▶ SHORT TASK
Please transcribe the data that follows without the pictures, keeping every word the same.
+ + + +
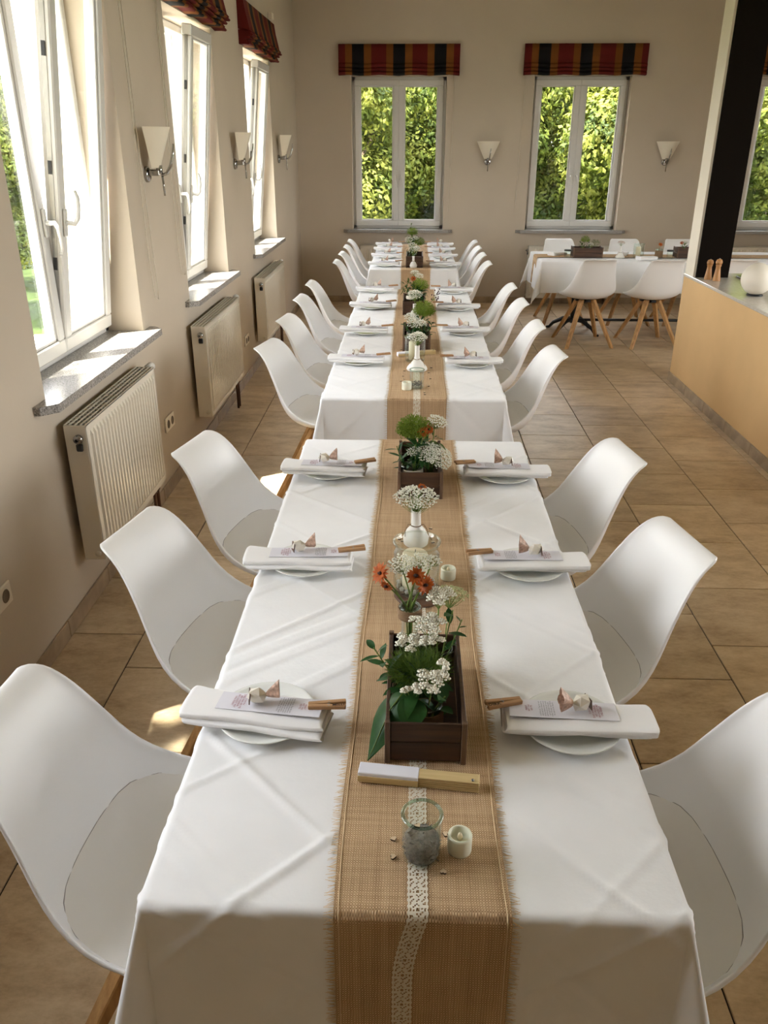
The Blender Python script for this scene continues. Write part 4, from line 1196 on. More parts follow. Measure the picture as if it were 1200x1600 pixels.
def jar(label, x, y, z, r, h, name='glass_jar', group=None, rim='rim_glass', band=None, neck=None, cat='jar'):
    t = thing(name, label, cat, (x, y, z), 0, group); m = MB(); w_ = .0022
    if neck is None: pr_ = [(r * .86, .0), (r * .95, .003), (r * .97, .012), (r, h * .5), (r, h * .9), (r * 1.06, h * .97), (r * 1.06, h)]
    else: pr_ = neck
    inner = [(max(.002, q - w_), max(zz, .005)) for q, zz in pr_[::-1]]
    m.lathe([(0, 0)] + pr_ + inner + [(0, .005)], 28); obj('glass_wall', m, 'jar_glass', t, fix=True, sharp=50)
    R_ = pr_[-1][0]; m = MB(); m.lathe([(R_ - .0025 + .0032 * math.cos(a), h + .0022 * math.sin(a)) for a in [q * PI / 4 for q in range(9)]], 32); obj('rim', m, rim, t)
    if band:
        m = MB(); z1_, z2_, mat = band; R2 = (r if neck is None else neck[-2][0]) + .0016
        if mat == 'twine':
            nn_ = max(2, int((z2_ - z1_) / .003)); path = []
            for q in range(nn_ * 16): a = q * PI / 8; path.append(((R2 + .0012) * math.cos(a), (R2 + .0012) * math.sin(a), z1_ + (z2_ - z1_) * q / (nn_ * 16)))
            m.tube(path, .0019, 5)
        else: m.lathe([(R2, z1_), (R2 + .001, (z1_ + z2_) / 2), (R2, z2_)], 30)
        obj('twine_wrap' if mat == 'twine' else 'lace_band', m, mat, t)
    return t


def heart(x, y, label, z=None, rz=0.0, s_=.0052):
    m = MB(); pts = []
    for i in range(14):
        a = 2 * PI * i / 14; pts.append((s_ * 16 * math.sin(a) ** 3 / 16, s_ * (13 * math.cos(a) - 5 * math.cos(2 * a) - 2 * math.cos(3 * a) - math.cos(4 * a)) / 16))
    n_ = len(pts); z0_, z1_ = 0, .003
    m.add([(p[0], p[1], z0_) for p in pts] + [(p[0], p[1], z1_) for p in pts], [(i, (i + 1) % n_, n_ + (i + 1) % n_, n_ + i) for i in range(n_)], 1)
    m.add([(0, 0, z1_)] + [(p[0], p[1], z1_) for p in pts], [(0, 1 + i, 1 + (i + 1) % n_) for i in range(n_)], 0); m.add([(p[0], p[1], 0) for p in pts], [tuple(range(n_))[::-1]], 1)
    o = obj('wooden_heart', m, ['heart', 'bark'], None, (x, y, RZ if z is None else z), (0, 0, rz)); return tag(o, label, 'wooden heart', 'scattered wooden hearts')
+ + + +
▶ FULL RESPONSE
The Blender Python script for this scene continues. Write part 4, from line 1196 on. More parts follow. Measure the picture as if it were 1200x1600 pixels.
def jar(label, x, y, z, r, h, name='glass_jar', group=None, rim='rim_glass', band=None, neck=None, cat='jar'):
    t = thing(name, label, cat, (x, y, z), 0, group); m = MB(); w_ = .0022
    if neck is None: pr_ = [(r * .86, .0), (r * .95, .003), (r * .97, .012), (r, h * .5), (r, h * .9), (r * 1.06, h * .97), (r * 1.06, h)]
    else: pr_ = neck
    inner = [(max(.002, q - w_), max(zz, .005)) for q, zz in pr_[::-1]]
    m.lathe([(0, 0)] + pr_ + inner + [(0, .005)], 28); obj('glass_wall', m, 'jar_glass', t, fix=True, sharp=50)
    R_ = pr_[-1][0]; m = MB(); m.lathe([(R_ - .0025 + .0032 * math.cos(a), h + .0022 * math.sin(a)) for a in [q * PI / 4 for q in range(9)]], 32); obj('rim', m, rim, t)
    if band:
        m = MB(); z1_, z2_, mat = band; R2 = (r if neck is None else neck[-2][0]) + .0016
        if mat == 'twine':
            nn_ = max(2, int((z2_ - z1_) / .003)); path = []
            for q in range(nn_ * 16): a = q * PI / 8; path.append(((R2 + .0012) * math.cos(a), (R2 + .0012) * math.sin(a), z1_ + (z2_ - z1_) * q / (nn_ * 16)))
            m.tube(path, .0019, 5)
        else: m.lathe([(R2, z1_), (R2 + .001, (z1_ + z2_) / 2), (R2, z2_)], 30)
        obj('twine_wrap' if mat == 'twine' else 'lace_band', m, mat, t)
    return t


def heart(x, y, label, z=None, rz=0.0, s_=.0052):
    m = MB(); pts = []
    for i in range(14):
        a = 2 * PI * i / 14; pts.append((s_ * 16 * math.sin(a) ** 3 / 16, s_ * (13 * math.cos(a) - 5 * math.cos(2 * a) - 2 * math.cos(3 * a) - math.cos(4 * a)) / 16))
    n_ = len(pts); z0_, z1_ = 0, .003
    m.add([(p[0], p[1], z0_) for p in pts] + [(p[0], p[1], z1_) for p in pts], [(i, (i + 1) % n_, n_ + (i + 1) % n_, n_ + i) for i in range(n_)], 1)
    m.add([(0, 0, z1_)] + [(p[0], p[1], z1_) for p in pts], [(0, 1 + i, 1 + (i + 1) % n_) for i in range(n_)], 0); m.add([(p[0], p[1], 0) for p in pts], [tuple(range(n_))[::-1]], 1)
    o = obj('wooden_heart', m, ['heart', 'bark'], None, (x, y, RZ if z is None else z), (0, 0, rz)); return tag(o, label, 'wooden heart', 'scattered wooden hearts')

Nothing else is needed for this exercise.